When Lite Bulb [one of the dancers who features in Dummy’s footwork film] was at the big Hyperdub show at Koko, that was incredible. 

DJ Rashad: “When we do sets together, me and Manny, or me and Spinn and Litebulb, it’s almost like a whole other set opening up. It’s almost like a show. It opens us up to do more things as well, on the music side and for the footworking as well. Yeah, they need to see both sides really. I think so.

Okay, promoters: sort your shit out. 

DJ Rashad: “Sort it out. We’ll take a pay cut. Bring ‘em.”

"As long as we’ve been making footwork tracks we’ve been sampling slow R&B songs, something kind of sad but not sad if you know what I mean."  DJ Rashad

There’s a sadness to a lot of juke and footwork that feels really central to the sound and you often do it more movingly than anybody else. Where is that coming from?

DJ Rashad: “I don’t know [laughs]. I think it’s just the songs; I like ‘em. It’s just the mood at the moment. As long as we’ve been making footwork tracks we’ve been sampling slow R&B songs, something kind of sad but not sad if you know what I mean. I think that’s just the protocol that it just came out to be. It’s not just me – Spinn, RP [Boo], everybody does it. I don’t know if it’s a group thing or what. But as long as I can remember it, we’ve been doing it. Something that caught our ear, I guess. The songs that we choose are pretty much something we might listen to or used to like as a kid. I don’t know, honestly [laughs].”

The songs might be sad to begin with but you make them sadder. Whether it’s the way you’re flipping a sample or stretching it or looping certain refrains. It definitely accentuates the sadness. 

DJ Rashad: “Ah well, most of the times in those samples it’s pretty much how I felt. It only made sense to get those parts of the samples. In my life anyway – or Spinn’s life or Earl’s or Manny’s or whoever made the track at the moment. Pretty much try to break it down to how you feel or what you’re trying to say at that moment, that’s probably it.”

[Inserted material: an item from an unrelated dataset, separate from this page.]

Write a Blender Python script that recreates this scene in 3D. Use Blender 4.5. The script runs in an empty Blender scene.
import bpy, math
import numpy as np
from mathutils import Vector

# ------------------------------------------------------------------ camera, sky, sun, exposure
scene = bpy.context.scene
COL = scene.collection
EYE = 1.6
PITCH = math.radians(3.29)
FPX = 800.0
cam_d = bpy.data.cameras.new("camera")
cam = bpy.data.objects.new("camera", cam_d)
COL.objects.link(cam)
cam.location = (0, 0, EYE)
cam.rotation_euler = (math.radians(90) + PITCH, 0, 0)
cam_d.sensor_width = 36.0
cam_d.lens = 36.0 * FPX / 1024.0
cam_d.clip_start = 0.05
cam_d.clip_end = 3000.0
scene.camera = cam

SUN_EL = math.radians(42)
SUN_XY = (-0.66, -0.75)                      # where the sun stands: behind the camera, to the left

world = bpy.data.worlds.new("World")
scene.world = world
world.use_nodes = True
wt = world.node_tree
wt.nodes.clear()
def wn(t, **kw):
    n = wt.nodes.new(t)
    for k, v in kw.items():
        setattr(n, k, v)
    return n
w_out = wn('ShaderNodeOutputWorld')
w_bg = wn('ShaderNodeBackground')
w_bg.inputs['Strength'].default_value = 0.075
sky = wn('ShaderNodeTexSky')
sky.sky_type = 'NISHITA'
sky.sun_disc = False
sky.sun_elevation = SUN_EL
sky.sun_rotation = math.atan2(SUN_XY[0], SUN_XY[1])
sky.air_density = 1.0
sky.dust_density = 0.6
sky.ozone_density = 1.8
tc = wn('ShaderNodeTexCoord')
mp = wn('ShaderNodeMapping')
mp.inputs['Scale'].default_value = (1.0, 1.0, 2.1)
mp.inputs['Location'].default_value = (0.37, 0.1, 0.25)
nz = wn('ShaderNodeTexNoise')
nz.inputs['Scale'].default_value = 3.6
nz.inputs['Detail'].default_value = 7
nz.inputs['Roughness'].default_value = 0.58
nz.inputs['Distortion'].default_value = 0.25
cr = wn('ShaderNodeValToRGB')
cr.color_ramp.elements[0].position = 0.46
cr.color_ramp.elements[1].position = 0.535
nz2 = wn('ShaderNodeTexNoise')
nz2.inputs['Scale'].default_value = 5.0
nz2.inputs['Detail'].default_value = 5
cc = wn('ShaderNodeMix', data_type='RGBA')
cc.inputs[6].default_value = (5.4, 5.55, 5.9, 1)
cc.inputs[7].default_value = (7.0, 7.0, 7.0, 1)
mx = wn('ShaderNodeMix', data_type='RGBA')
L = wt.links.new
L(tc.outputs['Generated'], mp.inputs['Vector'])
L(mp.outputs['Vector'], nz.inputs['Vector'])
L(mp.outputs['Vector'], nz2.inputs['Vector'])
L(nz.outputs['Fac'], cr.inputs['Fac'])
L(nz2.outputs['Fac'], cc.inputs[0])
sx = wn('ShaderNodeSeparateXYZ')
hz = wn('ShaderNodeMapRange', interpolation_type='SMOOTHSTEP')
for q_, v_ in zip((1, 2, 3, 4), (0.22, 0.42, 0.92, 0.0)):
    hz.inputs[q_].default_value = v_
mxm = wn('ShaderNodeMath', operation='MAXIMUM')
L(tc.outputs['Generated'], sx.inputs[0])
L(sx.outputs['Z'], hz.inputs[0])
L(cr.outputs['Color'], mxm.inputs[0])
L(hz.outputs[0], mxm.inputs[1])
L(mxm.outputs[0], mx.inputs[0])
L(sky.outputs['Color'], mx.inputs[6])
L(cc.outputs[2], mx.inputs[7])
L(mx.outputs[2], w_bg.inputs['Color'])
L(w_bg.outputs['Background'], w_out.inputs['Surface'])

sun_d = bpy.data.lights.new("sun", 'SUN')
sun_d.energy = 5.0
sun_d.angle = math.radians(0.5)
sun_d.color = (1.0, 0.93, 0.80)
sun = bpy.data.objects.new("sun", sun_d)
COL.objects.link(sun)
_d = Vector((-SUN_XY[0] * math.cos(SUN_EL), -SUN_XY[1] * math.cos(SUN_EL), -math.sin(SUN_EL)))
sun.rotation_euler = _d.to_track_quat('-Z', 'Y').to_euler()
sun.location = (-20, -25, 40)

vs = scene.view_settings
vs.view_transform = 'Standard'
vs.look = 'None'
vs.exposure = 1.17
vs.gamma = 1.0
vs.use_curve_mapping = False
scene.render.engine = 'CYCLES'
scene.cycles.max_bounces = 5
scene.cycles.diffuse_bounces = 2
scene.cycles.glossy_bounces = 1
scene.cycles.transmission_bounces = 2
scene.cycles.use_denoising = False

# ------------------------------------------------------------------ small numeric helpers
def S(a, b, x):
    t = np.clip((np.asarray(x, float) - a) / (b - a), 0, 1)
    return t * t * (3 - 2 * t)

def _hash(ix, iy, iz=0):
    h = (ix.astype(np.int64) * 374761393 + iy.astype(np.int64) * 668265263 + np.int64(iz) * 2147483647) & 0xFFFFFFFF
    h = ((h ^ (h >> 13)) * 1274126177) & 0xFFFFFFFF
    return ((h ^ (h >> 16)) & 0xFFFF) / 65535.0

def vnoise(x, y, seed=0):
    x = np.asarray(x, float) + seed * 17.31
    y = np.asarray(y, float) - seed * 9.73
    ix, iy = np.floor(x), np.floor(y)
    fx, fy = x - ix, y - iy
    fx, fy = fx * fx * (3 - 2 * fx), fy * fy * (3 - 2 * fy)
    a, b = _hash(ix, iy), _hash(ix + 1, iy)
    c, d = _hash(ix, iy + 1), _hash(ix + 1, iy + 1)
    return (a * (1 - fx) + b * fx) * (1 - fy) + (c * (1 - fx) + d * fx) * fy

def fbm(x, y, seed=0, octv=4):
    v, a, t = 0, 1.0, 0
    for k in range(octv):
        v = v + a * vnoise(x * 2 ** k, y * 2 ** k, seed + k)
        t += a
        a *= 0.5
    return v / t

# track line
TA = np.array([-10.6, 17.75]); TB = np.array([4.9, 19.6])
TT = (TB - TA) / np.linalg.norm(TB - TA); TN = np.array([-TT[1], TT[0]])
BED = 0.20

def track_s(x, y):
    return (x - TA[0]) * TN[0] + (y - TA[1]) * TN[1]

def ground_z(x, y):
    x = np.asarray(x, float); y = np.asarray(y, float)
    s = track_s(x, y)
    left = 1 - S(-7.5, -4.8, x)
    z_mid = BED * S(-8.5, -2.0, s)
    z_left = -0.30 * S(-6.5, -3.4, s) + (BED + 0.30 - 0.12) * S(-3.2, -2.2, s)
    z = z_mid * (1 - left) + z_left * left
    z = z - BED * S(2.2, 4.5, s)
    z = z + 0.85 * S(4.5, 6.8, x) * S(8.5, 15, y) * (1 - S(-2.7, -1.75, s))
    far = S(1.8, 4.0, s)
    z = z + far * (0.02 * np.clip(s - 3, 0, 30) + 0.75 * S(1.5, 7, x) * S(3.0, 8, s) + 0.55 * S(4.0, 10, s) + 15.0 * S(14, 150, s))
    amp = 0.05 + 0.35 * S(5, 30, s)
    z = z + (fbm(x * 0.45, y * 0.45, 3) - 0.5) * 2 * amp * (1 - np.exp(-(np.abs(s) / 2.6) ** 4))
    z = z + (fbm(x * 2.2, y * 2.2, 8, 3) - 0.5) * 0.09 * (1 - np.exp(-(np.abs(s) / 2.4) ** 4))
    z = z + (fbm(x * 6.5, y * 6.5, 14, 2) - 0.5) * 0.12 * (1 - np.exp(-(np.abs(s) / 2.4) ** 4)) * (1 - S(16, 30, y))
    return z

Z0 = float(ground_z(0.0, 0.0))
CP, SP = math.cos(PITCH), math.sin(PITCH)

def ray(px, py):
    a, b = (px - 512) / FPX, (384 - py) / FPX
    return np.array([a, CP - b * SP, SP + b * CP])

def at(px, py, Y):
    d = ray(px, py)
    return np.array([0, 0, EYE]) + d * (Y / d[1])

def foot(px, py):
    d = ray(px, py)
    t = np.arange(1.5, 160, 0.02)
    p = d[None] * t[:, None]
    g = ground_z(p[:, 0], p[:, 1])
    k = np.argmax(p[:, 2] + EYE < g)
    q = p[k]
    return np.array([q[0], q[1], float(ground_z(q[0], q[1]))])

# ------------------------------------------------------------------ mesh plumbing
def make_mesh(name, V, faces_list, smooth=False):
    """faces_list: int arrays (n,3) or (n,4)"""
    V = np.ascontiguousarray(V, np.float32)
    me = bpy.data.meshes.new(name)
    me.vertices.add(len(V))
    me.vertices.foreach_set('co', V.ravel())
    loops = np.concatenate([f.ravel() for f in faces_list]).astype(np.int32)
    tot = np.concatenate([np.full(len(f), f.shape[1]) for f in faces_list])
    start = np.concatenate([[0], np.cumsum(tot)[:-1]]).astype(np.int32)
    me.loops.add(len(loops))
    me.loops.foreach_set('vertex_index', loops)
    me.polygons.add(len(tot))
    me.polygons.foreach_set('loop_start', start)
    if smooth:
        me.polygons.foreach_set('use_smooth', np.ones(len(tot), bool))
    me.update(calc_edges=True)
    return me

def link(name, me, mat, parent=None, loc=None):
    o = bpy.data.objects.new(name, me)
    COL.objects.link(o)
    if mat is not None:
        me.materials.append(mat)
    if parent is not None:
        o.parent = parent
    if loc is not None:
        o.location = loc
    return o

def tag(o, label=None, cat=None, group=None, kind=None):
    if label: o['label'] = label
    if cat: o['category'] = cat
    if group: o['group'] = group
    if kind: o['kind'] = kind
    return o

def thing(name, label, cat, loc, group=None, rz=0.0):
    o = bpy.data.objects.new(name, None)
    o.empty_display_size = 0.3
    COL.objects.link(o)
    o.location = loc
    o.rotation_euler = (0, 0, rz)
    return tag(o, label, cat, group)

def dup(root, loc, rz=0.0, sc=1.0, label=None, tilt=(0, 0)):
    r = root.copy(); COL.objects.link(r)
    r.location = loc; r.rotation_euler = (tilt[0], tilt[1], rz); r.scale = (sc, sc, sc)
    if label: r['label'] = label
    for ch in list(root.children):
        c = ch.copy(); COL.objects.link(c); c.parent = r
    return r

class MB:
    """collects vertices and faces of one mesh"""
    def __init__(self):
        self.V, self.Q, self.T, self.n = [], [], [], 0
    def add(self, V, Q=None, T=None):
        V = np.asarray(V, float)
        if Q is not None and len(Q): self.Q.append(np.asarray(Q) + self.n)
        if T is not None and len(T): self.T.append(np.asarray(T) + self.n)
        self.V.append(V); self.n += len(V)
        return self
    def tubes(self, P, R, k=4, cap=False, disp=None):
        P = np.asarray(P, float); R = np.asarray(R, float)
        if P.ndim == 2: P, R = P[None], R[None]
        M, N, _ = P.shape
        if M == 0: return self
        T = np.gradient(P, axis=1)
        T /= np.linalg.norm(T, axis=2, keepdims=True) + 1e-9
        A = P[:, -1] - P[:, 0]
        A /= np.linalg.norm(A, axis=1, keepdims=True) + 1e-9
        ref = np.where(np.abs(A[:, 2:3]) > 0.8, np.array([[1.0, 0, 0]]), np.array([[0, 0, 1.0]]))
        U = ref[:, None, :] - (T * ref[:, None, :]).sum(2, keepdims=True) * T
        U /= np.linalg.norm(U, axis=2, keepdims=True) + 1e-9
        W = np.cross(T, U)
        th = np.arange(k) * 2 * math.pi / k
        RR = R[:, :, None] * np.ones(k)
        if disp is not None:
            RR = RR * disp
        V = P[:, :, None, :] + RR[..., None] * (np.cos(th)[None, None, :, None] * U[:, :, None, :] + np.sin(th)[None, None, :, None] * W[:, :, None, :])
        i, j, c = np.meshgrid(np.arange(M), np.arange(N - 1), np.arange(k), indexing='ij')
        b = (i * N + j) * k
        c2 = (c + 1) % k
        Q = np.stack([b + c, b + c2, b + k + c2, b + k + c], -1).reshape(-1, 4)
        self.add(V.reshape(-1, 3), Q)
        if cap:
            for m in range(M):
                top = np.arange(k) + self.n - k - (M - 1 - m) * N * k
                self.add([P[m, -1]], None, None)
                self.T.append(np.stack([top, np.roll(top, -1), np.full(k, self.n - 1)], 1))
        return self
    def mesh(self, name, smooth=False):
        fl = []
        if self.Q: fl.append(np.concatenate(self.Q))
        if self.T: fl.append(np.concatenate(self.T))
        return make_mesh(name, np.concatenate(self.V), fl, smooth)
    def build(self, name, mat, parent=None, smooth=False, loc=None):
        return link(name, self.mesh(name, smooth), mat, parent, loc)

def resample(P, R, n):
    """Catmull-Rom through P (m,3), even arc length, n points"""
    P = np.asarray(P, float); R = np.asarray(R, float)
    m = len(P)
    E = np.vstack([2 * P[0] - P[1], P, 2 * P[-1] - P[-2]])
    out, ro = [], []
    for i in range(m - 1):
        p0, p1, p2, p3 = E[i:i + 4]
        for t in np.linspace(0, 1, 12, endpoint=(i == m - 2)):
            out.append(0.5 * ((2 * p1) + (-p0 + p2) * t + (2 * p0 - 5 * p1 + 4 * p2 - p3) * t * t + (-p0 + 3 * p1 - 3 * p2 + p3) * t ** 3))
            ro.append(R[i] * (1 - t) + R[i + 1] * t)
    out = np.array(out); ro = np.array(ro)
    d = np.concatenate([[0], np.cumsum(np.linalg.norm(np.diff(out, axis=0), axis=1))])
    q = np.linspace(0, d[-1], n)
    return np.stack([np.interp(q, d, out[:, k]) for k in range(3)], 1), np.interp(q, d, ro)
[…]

Do you have a favourite on ‘Double Cup’?

DJ Rashad: “I have a top three. I’d probably say Feelin’, Double Cup and Let U No.”

"The whole idea with ‘Double Cup’ for me was to show, instead of the hyper other shit that I normally do, something more smooth. Screwed up Rashad." DJ Rashad

Is double cup a drink Teklife are really into?

DJ Rashad: “I can’t say…nah, we don’t live on it [laughs]. It’d have taken forever to get it done. But the whole idea with ‘Double Cup’ for me was to show, instead of the hyper other shit that I normally do, something more smooth. Screwed up Rashad. That was the point of ‘Double Cup’, to show the soft slow side.”

Where do you want to take footwork next?

DJ Rashad: “I don’t know yet. I just want to see how far this train can take us right now. I’m just happy to see it go as far as it came. If it doesn’t even go anywhere tomorrow, I’m happy for what it’s done so far. I really don’t have a certain goal for it anymore because it damn did pass all the goals I had. Now, it’s just like, yeah okay. But hopefully it continues to keep going and we have more people come out and make it even bigger.”

Hyperdub released DJ Rashad's new album 'Double Cup' on 22nd October 2013.